Wednesday, March 28, 2012

The Lone Ringer And A Kite

No trusty companion for me today when the four letter word beginning “W” reared its ugly head for the other lads. Alone I went to Rawcliffe Moss hoping to find out more about the substantial Lesser Repoll passage which started last week and continues unabated. 

Another successful session saw a catch of 29 birds of just two species, 27 Lesser Redpoll and 2 Goldfinch, with once again nil recaptures. Today’s catch brings the total number of Lesser Redpoll ringed here to 81 individuals since 24th March, a tiny proportion of the several hundred which have passed over or through the site in the morning hours. 

A change today saw the redpolls arriving from a westerly, even north westerly direction, with a number of them leaving the site on the same axis by heading into the very slight south easterly breeze. In all I estimated 100+ redpolls this morning between 0700 and 1030 when I had to leave early for an appointment. Noticeable again today was the lack of males in the catch, just a single adult male from the 27, the remaining 26 either adult female or juvenile. Of these 81 Lesser Redpoll caught in less than a week, only 11 can definitely be allocated as males. 

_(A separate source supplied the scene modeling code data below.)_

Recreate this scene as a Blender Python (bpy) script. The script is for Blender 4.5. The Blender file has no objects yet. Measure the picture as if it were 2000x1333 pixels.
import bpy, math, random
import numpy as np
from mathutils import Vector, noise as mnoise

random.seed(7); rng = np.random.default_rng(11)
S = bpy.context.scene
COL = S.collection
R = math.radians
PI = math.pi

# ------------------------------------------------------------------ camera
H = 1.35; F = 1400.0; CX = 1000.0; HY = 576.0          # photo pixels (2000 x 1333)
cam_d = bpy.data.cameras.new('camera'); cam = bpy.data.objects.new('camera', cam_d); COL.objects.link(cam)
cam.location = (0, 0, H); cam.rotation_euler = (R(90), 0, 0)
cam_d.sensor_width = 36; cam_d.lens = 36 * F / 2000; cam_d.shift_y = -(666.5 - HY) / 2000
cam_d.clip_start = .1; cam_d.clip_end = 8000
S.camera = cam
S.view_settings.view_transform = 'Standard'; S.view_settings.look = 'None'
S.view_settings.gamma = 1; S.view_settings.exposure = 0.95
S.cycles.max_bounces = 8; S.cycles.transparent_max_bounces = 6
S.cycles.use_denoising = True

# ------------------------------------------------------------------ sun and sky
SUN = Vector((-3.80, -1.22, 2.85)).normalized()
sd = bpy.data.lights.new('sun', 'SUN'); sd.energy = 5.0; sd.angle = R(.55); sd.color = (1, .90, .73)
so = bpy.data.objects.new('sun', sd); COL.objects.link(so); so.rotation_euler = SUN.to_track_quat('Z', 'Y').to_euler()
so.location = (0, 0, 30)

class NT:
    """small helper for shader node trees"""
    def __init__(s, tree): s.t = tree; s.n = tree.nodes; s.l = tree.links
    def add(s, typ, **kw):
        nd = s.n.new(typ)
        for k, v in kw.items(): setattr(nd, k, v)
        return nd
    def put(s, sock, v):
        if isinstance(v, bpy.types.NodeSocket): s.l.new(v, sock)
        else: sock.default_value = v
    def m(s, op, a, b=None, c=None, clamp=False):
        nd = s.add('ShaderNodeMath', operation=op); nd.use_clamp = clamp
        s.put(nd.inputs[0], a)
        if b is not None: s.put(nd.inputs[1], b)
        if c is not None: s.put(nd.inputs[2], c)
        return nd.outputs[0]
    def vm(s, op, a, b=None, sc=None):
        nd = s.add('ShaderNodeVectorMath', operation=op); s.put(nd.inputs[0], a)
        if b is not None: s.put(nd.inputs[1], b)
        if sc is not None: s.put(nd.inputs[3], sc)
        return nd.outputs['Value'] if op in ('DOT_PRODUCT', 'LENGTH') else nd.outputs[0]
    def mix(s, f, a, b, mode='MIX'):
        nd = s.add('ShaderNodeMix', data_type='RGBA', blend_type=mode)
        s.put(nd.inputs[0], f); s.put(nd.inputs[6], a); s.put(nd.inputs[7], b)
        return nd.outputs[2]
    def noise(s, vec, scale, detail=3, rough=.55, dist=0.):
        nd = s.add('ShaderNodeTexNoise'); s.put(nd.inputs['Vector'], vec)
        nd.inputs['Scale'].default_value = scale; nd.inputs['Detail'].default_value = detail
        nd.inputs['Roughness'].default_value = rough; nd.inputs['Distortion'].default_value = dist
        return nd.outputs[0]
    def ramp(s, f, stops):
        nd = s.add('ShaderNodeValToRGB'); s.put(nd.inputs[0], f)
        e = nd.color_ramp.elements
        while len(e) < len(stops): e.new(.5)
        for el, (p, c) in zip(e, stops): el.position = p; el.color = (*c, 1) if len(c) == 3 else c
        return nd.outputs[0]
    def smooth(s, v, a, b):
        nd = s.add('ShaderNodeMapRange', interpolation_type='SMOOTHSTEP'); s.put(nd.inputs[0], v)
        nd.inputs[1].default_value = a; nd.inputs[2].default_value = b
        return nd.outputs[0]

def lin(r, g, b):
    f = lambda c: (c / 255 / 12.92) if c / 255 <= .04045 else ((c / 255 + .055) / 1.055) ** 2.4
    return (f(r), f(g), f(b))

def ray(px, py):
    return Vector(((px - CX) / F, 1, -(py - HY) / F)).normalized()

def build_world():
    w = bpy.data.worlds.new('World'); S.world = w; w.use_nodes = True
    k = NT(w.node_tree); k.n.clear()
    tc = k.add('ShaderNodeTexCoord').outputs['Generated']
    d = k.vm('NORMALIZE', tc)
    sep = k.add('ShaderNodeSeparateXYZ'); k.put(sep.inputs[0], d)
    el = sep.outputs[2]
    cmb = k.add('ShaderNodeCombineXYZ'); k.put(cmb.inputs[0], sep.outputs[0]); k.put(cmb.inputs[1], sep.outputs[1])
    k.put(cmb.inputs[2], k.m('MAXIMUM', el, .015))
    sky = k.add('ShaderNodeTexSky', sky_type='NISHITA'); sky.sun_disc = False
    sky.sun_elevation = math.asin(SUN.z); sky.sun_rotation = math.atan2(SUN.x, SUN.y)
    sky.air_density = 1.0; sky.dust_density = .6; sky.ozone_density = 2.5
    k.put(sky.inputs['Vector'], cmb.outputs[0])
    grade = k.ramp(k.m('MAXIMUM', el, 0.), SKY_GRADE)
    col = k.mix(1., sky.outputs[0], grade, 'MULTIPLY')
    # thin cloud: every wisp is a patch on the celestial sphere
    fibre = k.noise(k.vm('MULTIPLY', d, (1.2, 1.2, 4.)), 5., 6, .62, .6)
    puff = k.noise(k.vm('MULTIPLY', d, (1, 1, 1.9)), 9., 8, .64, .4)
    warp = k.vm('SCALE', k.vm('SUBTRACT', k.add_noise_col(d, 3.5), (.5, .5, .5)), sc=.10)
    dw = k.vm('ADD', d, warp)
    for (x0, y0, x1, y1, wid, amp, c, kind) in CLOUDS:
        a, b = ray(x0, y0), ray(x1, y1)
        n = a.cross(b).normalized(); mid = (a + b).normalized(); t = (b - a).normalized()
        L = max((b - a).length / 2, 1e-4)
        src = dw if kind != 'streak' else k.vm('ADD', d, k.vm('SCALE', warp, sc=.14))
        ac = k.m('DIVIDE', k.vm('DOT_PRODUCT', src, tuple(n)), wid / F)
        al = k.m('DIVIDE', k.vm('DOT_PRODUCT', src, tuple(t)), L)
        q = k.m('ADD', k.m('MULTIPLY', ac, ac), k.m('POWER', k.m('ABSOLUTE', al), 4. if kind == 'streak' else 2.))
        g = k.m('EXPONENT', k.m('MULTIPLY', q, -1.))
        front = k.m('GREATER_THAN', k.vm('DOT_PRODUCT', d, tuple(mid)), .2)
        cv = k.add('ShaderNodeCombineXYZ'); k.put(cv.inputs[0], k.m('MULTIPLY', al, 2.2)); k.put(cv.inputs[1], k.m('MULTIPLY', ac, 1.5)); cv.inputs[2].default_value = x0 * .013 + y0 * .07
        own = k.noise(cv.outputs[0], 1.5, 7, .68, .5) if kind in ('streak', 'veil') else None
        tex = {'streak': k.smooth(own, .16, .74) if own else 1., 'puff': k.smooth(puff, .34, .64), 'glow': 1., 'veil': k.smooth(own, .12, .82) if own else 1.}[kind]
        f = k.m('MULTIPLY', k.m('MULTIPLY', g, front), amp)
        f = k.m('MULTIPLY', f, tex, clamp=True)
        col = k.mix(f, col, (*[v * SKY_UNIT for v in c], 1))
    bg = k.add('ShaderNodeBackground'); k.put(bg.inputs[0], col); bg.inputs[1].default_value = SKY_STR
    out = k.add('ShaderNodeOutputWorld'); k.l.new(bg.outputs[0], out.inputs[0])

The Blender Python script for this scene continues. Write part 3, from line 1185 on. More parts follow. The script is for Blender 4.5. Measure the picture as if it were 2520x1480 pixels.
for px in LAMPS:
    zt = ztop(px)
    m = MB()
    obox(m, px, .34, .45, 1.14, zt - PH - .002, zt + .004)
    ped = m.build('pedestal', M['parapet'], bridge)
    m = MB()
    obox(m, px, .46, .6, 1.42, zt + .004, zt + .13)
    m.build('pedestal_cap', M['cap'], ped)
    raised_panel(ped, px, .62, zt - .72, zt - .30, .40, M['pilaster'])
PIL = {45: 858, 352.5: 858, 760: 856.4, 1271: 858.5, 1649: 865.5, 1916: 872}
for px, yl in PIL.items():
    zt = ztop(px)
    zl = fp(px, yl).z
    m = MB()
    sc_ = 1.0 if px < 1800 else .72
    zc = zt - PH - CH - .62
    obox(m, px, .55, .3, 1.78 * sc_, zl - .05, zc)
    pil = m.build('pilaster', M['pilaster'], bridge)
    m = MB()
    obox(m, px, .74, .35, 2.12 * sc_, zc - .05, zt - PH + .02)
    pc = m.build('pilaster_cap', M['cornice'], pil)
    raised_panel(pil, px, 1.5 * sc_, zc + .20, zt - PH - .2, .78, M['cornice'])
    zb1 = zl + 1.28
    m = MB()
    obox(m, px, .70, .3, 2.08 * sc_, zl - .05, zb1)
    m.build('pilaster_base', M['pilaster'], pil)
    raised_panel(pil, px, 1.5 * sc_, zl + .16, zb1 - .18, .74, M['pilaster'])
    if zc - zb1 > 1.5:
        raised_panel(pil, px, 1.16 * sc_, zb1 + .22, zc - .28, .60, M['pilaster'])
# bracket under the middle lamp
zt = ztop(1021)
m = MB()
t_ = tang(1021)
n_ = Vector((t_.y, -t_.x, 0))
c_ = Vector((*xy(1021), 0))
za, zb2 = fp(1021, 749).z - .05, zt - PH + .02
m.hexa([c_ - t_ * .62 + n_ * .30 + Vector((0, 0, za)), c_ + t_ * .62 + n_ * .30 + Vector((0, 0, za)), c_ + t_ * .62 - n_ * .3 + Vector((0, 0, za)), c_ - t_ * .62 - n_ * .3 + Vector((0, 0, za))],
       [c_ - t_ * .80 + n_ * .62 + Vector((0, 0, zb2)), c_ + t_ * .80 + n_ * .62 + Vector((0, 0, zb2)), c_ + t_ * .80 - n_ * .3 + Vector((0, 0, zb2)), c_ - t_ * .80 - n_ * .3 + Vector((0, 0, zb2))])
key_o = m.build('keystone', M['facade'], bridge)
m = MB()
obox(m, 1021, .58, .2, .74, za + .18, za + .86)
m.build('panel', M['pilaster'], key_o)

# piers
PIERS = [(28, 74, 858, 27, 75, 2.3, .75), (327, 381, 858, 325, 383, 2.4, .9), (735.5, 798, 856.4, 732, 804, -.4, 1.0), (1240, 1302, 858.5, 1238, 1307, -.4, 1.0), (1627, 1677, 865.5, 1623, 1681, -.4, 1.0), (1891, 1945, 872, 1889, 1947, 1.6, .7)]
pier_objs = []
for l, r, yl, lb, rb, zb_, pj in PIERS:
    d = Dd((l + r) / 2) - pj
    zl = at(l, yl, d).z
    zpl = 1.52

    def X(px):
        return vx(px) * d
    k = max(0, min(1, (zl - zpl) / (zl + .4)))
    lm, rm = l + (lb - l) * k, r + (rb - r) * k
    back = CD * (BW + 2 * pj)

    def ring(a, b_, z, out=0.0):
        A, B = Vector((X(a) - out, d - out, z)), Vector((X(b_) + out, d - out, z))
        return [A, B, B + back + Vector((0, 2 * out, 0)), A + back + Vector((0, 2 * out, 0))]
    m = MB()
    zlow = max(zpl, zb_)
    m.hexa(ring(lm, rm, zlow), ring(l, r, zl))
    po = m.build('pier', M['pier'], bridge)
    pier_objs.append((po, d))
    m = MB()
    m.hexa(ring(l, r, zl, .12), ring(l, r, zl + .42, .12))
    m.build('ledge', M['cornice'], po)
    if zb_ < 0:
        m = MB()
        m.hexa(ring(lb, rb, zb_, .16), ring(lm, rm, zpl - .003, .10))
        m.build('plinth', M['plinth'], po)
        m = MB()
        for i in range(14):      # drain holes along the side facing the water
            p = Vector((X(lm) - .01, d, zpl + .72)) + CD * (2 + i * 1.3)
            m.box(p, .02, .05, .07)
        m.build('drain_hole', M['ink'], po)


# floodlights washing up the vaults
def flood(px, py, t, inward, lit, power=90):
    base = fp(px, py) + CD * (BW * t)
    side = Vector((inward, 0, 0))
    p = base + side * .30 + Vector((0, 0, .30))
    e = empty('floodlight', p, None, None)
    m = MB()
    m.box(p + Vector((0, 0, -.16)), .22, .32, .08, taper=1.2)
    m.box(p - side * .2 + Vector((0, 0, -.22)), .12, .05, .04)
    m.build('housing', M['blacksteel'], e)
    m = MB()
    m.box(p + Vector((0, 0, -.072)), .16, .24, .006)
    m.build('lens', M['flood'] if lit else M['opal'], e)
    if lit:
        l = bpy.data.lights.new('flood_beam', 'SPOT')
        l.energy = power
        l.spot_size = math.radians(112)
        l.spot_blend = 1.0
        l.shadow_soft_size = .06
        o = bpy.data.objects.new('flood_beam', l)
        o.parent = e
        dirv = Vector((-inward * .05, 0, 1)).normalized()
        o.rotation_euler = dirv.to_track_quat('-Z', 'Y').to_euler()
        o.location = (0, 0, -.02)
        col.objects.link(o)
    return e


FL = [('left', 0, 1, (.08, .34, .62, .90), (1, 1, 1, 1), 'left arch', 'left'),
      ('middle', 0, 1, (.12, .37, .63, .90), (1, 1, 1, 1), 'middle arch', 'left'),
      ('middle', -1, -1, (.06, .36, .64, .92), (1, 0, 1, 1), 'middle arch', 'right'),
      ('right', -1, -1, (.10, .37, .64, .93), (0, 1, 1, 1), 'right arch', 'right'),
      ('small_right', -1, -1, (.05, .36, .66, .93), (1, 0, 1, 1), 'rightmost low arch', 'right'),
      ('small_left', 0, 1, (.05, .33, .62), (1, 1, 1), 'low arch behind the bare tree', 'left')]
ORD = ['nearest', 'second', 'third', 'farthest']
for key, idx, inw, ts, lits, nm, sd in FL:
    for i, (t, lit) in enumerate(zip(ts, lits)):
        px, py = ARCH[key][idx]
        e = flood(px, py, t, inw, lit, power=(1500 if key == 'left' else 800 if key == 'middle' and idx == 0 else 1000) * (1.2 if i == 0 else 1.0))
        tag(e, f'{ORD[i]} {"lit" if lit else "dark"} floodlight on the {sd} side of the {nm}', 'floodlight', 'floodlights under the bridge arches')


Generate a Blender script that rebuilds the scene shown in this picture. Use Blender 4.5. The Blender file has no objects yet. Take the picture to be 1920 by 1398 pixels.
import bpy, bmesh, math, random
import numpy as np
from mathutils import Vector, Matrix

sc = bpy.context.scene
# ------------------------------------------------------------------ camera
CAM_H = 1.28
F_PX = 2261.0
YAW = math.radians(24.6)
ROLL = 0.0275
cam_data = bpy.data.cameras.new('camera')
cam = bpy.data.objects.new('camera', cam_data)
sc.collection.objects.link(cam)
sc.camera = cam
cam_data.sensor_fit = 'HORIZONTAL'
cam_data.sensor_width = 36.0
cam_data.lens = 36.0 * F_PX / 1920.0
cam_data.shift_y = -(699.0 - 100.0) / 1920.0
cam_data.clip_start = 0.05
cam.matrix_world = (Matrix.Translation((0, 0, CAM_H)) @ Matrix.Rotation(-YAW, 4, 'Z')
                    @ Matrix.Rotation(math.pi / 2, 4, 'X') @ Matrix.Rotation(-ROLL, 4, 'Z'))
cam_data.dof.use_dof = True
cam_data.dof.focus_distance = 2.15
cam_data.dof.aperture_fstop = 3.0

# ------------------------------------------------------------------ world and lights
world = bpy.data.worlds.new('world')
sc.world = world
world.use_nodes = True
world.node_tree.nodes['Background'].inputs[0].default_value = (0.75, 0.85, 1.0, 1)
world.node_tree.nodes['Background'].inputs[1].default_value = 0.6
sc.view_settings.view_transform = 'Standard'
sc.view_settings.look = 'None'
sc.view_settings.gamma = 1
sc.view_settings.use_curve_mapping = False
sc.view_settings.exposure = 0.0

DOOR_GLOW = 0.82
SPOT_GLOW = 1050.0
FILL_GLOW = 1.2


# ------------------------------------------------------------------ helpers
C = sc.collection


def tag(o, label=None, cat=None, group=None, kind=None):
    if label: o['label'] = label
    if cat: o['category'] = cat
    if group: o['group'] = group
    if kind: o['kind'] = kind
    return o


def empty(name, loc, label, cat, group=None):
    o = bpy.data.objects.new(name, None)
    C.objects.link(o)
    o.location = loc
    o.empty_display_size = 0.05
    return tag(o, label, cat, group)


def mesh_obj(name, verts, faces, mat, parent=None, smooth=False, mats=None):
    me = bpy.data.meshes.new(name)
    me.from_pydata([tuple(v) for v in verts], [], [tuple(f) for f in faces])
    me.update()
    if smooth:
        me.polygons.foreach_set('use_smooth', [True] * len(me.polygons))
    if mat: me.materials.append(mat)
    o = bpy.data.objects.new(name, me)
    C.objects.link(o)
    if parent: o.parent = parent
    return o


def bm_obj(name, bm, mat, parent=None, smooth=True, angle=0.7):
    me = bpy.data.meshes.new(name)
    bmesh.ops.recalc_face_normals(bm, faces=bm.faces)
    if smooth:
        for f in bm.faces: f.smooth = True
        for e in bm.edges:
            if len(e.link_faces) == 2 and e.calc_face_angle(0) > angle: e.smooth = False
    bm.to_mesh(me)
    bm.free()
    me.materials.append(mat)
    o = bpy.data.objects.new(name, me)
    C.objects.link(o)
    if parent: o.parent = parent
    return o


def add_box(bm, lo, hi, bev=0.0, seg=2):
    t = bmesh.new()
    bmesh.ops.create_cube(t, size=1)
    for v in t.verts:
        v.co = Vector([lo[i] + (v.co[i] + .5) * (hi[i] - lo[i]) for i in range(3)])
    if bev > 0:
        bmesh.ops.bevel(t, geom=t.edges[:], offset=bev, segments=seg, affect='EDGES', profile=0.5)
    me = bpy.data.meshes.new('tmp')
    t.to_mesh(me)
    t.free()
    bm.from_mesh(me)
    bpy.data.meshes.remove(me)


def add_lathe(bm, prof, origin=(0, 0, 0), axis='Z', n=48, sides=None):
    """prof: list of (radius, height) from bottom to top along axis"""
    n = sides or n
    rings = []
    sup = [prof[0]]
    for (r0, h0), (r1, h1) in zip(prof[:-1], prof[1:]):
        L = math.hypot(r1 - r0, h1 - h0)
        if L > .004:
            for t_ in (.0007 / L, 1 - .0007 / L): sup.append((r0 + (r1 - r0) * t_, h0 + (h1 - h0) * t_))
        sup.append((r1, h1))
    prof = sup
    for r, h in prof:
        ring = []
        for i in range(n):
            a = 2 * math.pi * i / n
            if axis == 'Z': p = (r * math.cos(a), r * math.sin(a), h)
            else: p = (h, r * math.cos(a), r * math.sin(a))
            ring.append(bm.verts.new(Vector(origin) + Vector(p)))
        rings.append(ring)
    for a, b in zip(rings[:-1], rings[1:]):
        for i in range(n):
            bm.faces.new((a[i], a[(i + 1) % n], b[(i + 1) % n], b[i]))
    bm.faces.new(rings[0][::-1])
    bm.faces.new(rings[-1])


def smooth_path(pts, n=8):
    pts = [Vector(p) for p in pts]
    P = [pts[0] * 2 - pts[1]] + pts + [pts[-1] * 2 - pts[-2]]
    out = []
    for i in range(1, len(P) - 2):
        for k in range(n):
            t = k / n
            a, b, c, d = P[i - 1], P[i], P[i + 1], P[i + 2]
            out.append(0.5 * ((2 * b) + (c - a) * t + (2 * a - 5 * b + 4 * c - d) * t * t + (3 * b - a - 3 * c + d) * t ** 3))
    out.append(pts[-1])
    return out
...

The above makes me wonder if Lesser Redpolls adopt a similar wintering/migration strategy as other species and some finches in particular, i.e. young birds and especially young females migrate further south than adult males, and we are catching a number of birds leaving the south of England, France or Belgium and heading up to Scotland or Northern Ireland? None of the Lesser Redpoll caught this spring have carried noticeable fat deposits, and as diurnal migrants, even if travelling good distances, they are able to stop off and feed up quickly if required. 

Lesser Redpoll

Processing birds alone kept me pretty busy and so limiting any bird watching, but of note were 6 Yellowhammer, 2 Buzzard, 1 Chiffchaff, 2 Grey Partridge, 4 Linnet, 1 Corn Bunting, 2 Reed Bunting.

Chiffchaff
 
 I was fairly well occupied with ringing so couldn’t find much time to take photographs today, and in any case they would only be more Lesser Redpolls wouldn’t they? The Roe Deer appeared in the half light of dawn when I switched to ISO3200. 

Roe Deer

Will tells me that after he got back home from ringing yesterday he watched a Red Kite over his house battling with both a Kestrel and a Buzzard. 

Red Kite

8 comments:

joo said...

Red Kite is a beauty! Lovely post!

Stuart Price said...

Took me a while to work out which 4 letter word you were talking about Phil.........I've been away from native english speakers too long.......

Russell said...

Agree. Lovely post. Amazing close-up of the redpoll. The deer and the kite all add such variety.

Mary Howell Cromer said...

The Redpoll image is absolutely brilliant Phil!!! Their colouration is one of my favorite colous in nature~

Seasons said...

Another informative post, Phil. Mr. Will missed out on a good day of birding and banding with you. Interesting to read of the migratory pattern of these birds in gender terms. Stunning close-up of the Lesser Redpoll (appropriate name) and the Red Kite in flight. Also saw the image of a Yellowhammer in your earlier post. A formidable name for a tiny bird. Thanks for sharing the fun!

Kay L. Davies said...

I love the photo of the chiffchaff, Phil. It's a calendar photo for sure. We have another mystery bird, lots of photos in Dick's camera, but we're away and won't get them posted for a couple of weeks. Definitely some kind of sandpiper, probably a curlew. Or nine curlews. He got some great shots and we've hunted and hunted online but can't make a final identification. Looking forward to posting them.
K

Christian said...

Hi Phil

I love the Redpoll - saw my first ever at my parent's house in Withnell a couple of weeks ago.

Great news about the RED KITE! Eyes to the skies Lancashire!

Ayuwat Jearwattanakanok said...

That redpoll has a really beautiful colour on its breast. I love the Chiffchaff photo as well. Remember seeing a lot in India. Sadly, we don't get it here in Thailand.